The Curious Case of Benjamin Button is not a Christmas movie. It’s not even Christmas
adjacent, ala Die Hard or even Iron Man 3. In fact, there is not a single scene in David Fincher’s underrated masterpiece that displays even an ounce of the holiday. The only connection between the film and Christmas is the release date, December 25, 2008. But The Curious Case of Benjamin Button is a Christmas movie to me, not because of the date it was released on, but because of the “spirit” of the holiday that it carries within.
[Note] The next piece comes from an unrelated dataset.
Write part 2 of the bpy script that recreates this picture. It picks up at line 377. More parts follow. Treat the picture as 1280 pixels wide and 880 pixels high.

The film itself, the story it tells (based on a short story by F. Scott Fitzgerald), is one that
is both whimsical and tragic, telling the story of a man (played by Brad Pitt) who ages
backwards. But the way the film is told and the events of the overall story contribute to create that feeling of Christmas, that of comfort, joy, nostalgia, and even sadness. Christmas is the cumulation of the year and every Christmas, people who may have been with you one year, may not be there the next. Christmas is about family and loved ones. Benjamin Button is also about the cumulation of things, but in this case, of one man’s life: the joys and wonder of being a child, the anxiety and excitement of being a free young adult, the constant presence and occasional involvement of death, and finally, love and all that comes with it. Benjamin Button is like watching one extraordinary family members life unfold through a home movie: the picture is soft and yellow, the memories are hazy, occasionally grand, but all the more pleasant, and when it ends, it feels like being pulled from a dream.